### Task to complete:
Within the entries below, please return exactly the lines from the one with "Reconstruct this image" through the one with "bg.inputs[1].default_value = 1.7", leaving out any pictures.

### Data rows:
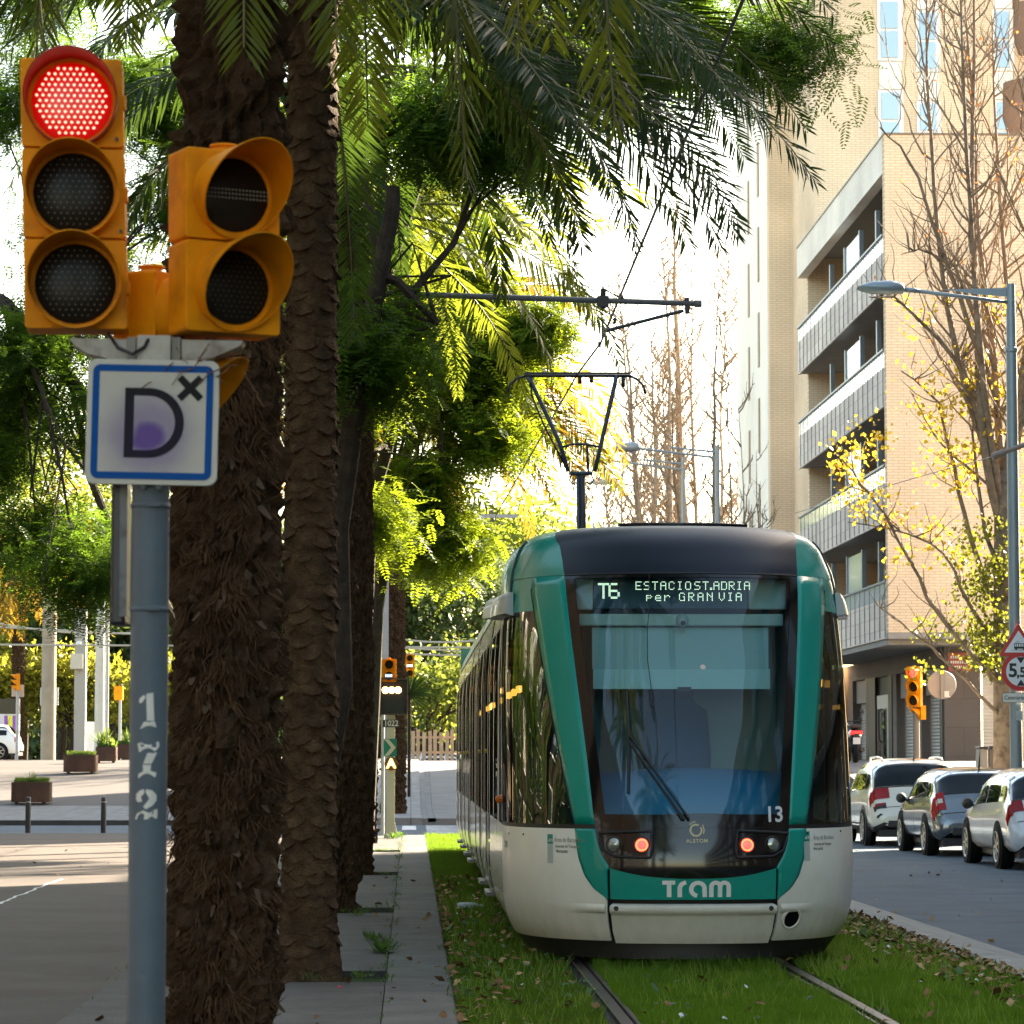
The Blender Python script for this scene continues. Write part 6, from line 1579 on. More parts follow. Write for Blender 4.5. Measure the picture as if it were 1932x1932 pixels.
signal_head(t3, P(773, 1277, 95.85), R(6), 3, w=.27, s=.225, lens=.085, vis=.095, Lmax=.12, Lmin=.02, detail=False, dots=False)
mb = MB(); c = P(773, 1256, 95.7); mb.b2((c.x-.08, 95.66, c.z-.03), (c.x+.08, 95.67, c.z+.03)); build(mb, 'white_bar', mat('white_led', (.9, .9, .9), .3, emit=(1, .95, .9), es=.6), t3)
# fan palm shrub by the crossing
fp = thing('fan_palm', 'small fan palm spreading its spiky leaves at the crossing', 'plant', (q.x-.3, 95.0, terr(0, 95)))
mb = MB(); r_ = random.Random(5); c0 = P(772, 1312, 95)
for k in range(60):
    a_ = r_.uniform(0, 6.28); e_ = r_.uniform(-.6, 1.3); L_ = r_.uniform(.6, 1.0); d_ = Vector((math.cos(a_)*math.cos(e_), .4*math.sin(a_), math.sin(e_))).normalized(); s_ = d_.cross(Vector((0, 1, 0))).normalized()*.02
    p0 = c0; p1 = c0+d_*L_*.6; p2 = c0+d_*L_+Vector((0, 0, -.1)); mb.add([p0-s_*.5, p1-s_, p2, p1+s_, p0+s_*.5], [(0, 1, 2, 3, 4)])
build(mb, 'crown', pdark, fp); mb = MB(); mb.tube([Vector((c0.x, 95, terr(0, 95))), c0], .05, 6); build(mb, 'trunk', bark, fp)
# ---- wooden fence beyond
fx0, fx1 = P(776, 1400, 116).x, P(864, 1400, 116).x
fe = thing('wooden_fence', 'pale wooden paling fence across the end of the tram median', 'fence', ((fx0+fx1)/2, 116, 1.3)); mb = MB(); wood = mat('pale_wood', (.55, .38, .24), .8, var=.2, vs=4)
x = fx0; k = 0
while x < fx1:
    mb.b2((x, 115.97+.05*(k % 2), 1.05), (x+.13, 116.0+.05*(k % 2), 2.42+.06*math.sin(k*2.1))); x += .22 if k % 3 else .18; k += 1
build(mb, 'palings', wood, fe); mb = MB(); mb.b2((fx0, 116.06, 1.6), (fx1, 116.1, 1.68)); mb.b2((fx0, 116.06, 2.15), (fx1, 116.1, 2.23)); build(mb, 'rail', wood, fe)
# ---- overhead line
mst = mat('mast_brown', (.085, .062, .045), .7, var=.15, vs=5)
cat_ = mat('line_steel', (.07, .075, .08), .5, metal=.4)
cm = thing('catenary_mast', 'slim brown mast between the palm trunks, its pipe arm over the tram', 'mast', (-.89, 34.3, 0))
mb = MB(); mb.lathe([(.085, -.02), (.075, 7.3), (0, 7.3)], (-.89, 34.3, 0), n=16); build(mb, 'mast', mst, cm, smooth=True, angle=40)
cY = 34.3
def cp(px, py, d=0): return P(px, py, cY+d)
a0 = cp(835, 560); mb = MB(); mb.tube([Vector((-.89, cY, a0.z+.05)), cp(1320, 573)], .032, 10); mb.tube([cp(1310, 573), cp(1324, 573)], .042, 8); arm = build(mb, 'arm', mat('arm_grey', (.16, .16, .165), .5), cm, smooth=True)
mb = MB(); pxbox(mb, 1127, 558, 1149, 578, cY-.06, cY+.06); mb.tube([cp(1138, 545), cp(1138, 582)], .03, 8); build(mb, 'insulator', mat('insulator', (.035, .028, .026), .5), arm)
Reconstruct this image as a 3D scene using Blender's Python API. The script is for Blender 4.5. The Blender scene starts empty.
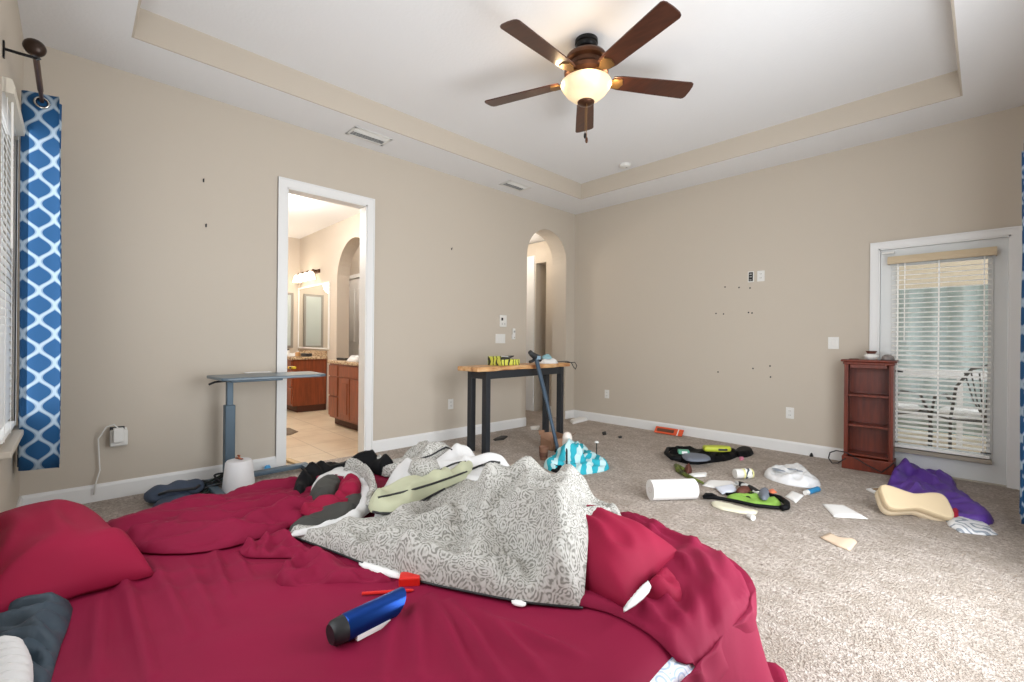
import bpy, bmesh, math, random
from mathutils import Vector, Matrix, noise, geometry
S = bpy.context.scene
COL = S.collection
PI = math.pi
random.seed(7)

# ------------------------------------------------------------------ camera
F_PX, CAM_H, ROLL = 455.6, 1.14, .0093
YAW = math.atan2(438, 455.6)
RT = Vector((math.sin(YAW), math.cos(YAW), 0))
FW = Vector((-math.cos(YAW), math.sin(YAW), 0))
UP = Vector((0, 0, 1))
CAM = Vector((0, 0, CAM_H))
cd = bpy.data.cameras.new('camera')
cam = bpy.data.objects.new('camera', cd)
COL.objects.link(cam)
cd.sensor_width = 36
cd.lens = 36 * F_PX / 1024
cd.clip_start = .02
cx = RT * math.cos(ROLL) + UP * math.sin(ROLL)
cy = UP * math.cos(ROLL) - RT * math.sin(ROLL)
cz = -FW
cam.matrix_world = Matrix(((cx.x, cy.x, cz.x, 0), (cx.y, cy.y, cz.y, 0), (cx.z, cy.z, cz.z, CAM_H), (0, 0, 0, 1)))
S.camera = cam

# ------------------------------------------------------------------ world, exposure, window light
S.view_settings.view_transform = 'Standard'
S.view_settings.look = 'None'
S.view_settings.gamma = 1
S.view_settings.use_curve_mapping = False
S.view_settings.exposure = 0.46
w = bpy.data.worlds.new('world')
S.world = w
w.use_nodes = True
bg = w.node_tree.nodes['Background']
bg.inputs[0].default_value = (.93, .96, 1, 1)
bg.inputs[1].default_value = 1.7

def area(name, loc, direction, sx, sy, power, color=(1, 1, 1)):
    l = bpy.data.lights.new(name, 'AREA')
    l.shape = 'RECTANGLE'
    l.size, l.size_y, l.energy, l.color = sx, sy, power, color
    o = bpy.data.objects.new(name, l)
    COL.objects.link(o)
    o.location = loc
    o.rotation_euler = Vector(direction).to_track_quat('-Z', 'Z').to_euler()
    return o

def point(name, loc, power, color, r=.05):
    l = bpy.data.lights.new(name, 'POINT')
    l.energy, l.color, l.shadow_soft_size = power, color, r
    o = bpy.data.objects.new(name, l)
    COL.objects.link(o)
    o.location = loc
    return o

area('added_head_window_fill', (-1.35, -.215, 1.6), (0, 1, .05), 1.5, 1.5, 16, (.93, .97, 1))  # fill light added at an invented, unseen window over the bed head
area('daylight_slider', (.335, 2.35, 1.25), (-1, 0, .03), 2.2, 2.0, 70, (.93, .97, 1))
area('daylight_side_window', (-3.49, -.19, 1.5), (0, 1, 0), .7, 1.6, 5, (.93, .97, 1))

# ------------------------------------------------------------------ pixel helpers: a ray of the photograph met with a plane of the room
def ray(px, py):
    u, v = px - 512, py - 341
    c, s = math.cos(ROLL), math.sin(ROLL)
    return FW * F_PX + RT * (u * c + v * s) - UP * (-u * s + v * c)

def P(px, py, z=0.0):
    d = ray(px, py)
    return CAM + d * ((z - CAM_H) / d.z)

def PX(px, py, x):
    d = ray(px, py)
    return CAM + d * (x / d.x)

def PY(px, py, y):
    d = ray(px, py)
    return CAM + d * (y / d.y)

def P2(pts, z=0.0):
    return [P(a, b, z).xy for a, b in pts]

# ------------------------------------------------------------------ materials
def lin(h):
    h = h.lstrip('#')
    r = [int(h[i:i + 2], 16) / 255 for i in (0, 2, 4)]
    return tuple(c / 12.92 if c <= .04045 else ((c + .055) / 1.055) ** 2.4 for c in r) + (1,)

class NT:
    def __init__(self, name):
        self.m = bpy.data.materials.new(name)
        self.m.use_nodes = True
        self.t = self.m.node_tree
        self.b = self.t.nodes['Principled BSDF']
    def n(self, typ, **kw):
        x = self.t.nodes.new(typ)
        for k, v in kw.items():
            if k.startswith('i_'):
                x.inputs[k[2:].replace('_', ' ')].default_value = v
            else:
                setattr(x, k, v)
        return x
    def l(self, a, b):
        self.t.links.new(a, b)
    def coord(self, kind='Object', scale=(1, 1, 1)):
        c = self.n('ShaderNodeTexCoord')
        mp = self.n('ShaderNodeMapping')
        mp.inputs['Scale'].default_value = scale
        self.l(c.outputs[kind], mp.inputs[0])
        return mp.outputs[0]
    def math(self, op, a, b=None, c=None):
        x = self.n('ShaderNodeMath', operation=op)
        for i, v in enumerate((a, b, c)):
            if v is None:
                continue
            if isinstance(v, (int, float)):
                x.inputs[i].default_value = v
            else:
                self.l(v, x.inputs[i])
        return x.outputs[0]
    def mix(self, fac, a, b):
        x = self.n('ShaderNodeMix', data_type='RGBA')
        for i, v in ((0, fac), (6, a), (7, b)):
            if isinstance(v, (int, float, tuple)):
                x.inputs[i].default_value = v
            else:
                self.l(v, x.inputs[i])
        return x.outputs[2]
    def ramp(self, fac, stops):
        x = self.n('ShaderNodeValToRGB')
        e = x.color_ramp.elements
        while len(e) < len(stops):
            e.new(.5)
        for q, (p, c) in zip(e, stops):
            q.position, q.color = p, c
        self.l(fac, x.inputs[0])
        return x.outputs[0]
    def bump(self, h, strength=.3, dist=.01):
        x = self.n('ShaderNodeBump', i_Strength=strength, i_Distance=dist)
        self.l(h, x.inputs['Height'])
        self.l(x.outputs[0], self.b.inputs['Normal'])
    def color(self, c):
        if isinstance(c, tuple):
            self.b.inputs['Base Color'].default_value = c
        else:
            self.l(c, self.b.inputs['Base Color'])

MATS = {}
def mat(name, col, rough=.6, metal=0, spec=None, bump=0, bscale=200, vary=0, vscale=6, coat=0, sheen=0, emit=0, stretch=(1, 1, 1), col2=None):
    if name in MATS:
        return MATS[name]
    k = NT(name)
    c = lin(col)
    k.b.inputs['Roughness'].default_value = rough
    k.b.inputs['Metallic'].default_value = metal
    if spec is not None:
        k.b.inputs['Specular IOR Level'].default_value = spec
    if coat:
        k.b.inputs['Coat Weight'].default_value = coat
    if sheen:
        k.b.inputs['Sheen Weight'].default_value = sheen
        k.b.inputs['Sheen Roughness'].default_value = .5
    if vary or col2:
        nz = k.n('ShaderNodeTexNoise', i_Scale=vscale, i_Detail=5)
        k.l(k.coord(scale=stretch), nz.inputs['Vector'])
        c2 = lin(col2) if col2 else tuple(x * (1 - vary) for x in c[:3]) + (1,)
        k.color(k.ramp(nz.outputs[0], [(.36, c), (.66, c2)]))
    else:
        k.color(c)
    if bump:
        nb = k.n('ShaderNodeTexNoise', i_Scale=bscale, i_Detail=3)
        k.l(k.coord(scale=stretch), nb.inputs['Vector'])
        k.bump(nb.outputs[0], bump, .004)
    if emit:
        k.b.inputs['Emission Color'].default_value = c
        k.b.inputs['Emission Strength'].default_value = emit
    MATS[name] = k.m
    return k.m

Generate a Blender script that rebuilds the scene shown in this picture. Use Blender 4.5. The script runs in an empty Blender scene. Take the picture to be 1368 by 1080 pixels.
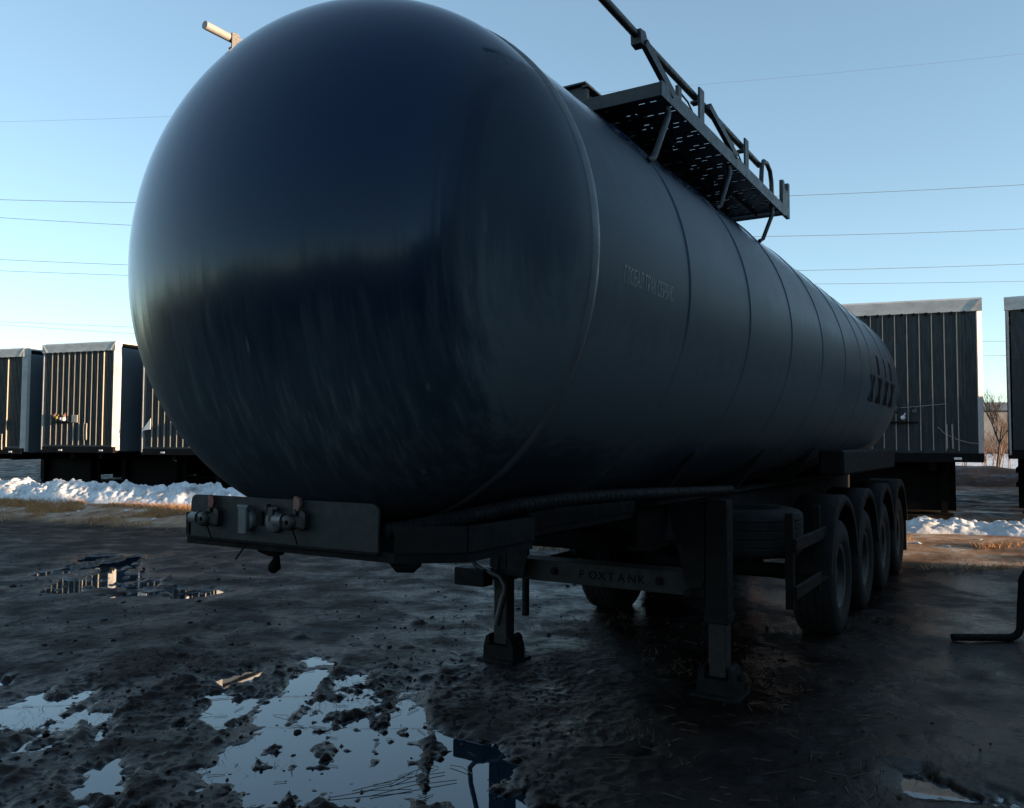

### Result for this exercise:
Reconstruct this image as a 3D scene using Blender's Python API. The script is for Blender 4.5. The Blender scene starts empty.
import bpy, bmesh, math, random
from mathutils import Vector, Matrix, noise, geometry
S = bpy.context.scene
COL = S.collection
PI = math.pi
random.seed(7)

# ------------------------------------------------------------------ camera
F_PX, CAM_H, ROLL = 455.6, 1.14, .0093
YAW = math.atan2(438, 455.6)
RT = Vector((math.sin(YAW), math.cos(YAW), 0))
FW = Vector((-math.cos(YAW), math.sin(YAW), 0))
UP = Vector((0, 0, 1))
CAM = Vector((0, 0, CAM_H))
cd = bpy.data.cameras.new('camera')
cam = bpy.data.objects.new('camera', cd)
COL.objects.link(cam)
cd.sensor_width = 36
cd.lens = 36 * F_PX / 1024
cd.clip_start = .02
cx = RT * math.cos(ROLL) + UP * math.sin(ROLL)
cy = UP * math.cos(ROLL) - RT * math.sin(ROLL)
cz = -FW
cam.matrix_world = Matrix(((cx.x, cy.x, cz.x, 0), (cx.y, cy.y, cz.y, 0), (cx.z, cy.z, cz.z, CAM_H), (0, 0, 0, 1)))
S.camera = cam

# ------------------------------------------------------------------ world, exposure, window light
S.view_settings.view_transform = 'Standard'
S.view_settings.look = 'None'
S.view_settings.gamma = 1
S.view_settings.use_curve_mapping = False
S.view_settings.exposure = 0.46
w = bpy.data.worlds.new('world')
S.world = w
w.use_nodes = True
bg = w.node_tree.nodes['Background']
bg.inputs[0].default_value = (.93, .96, 1, 1)
bg.inputs[1].default_value = 1.7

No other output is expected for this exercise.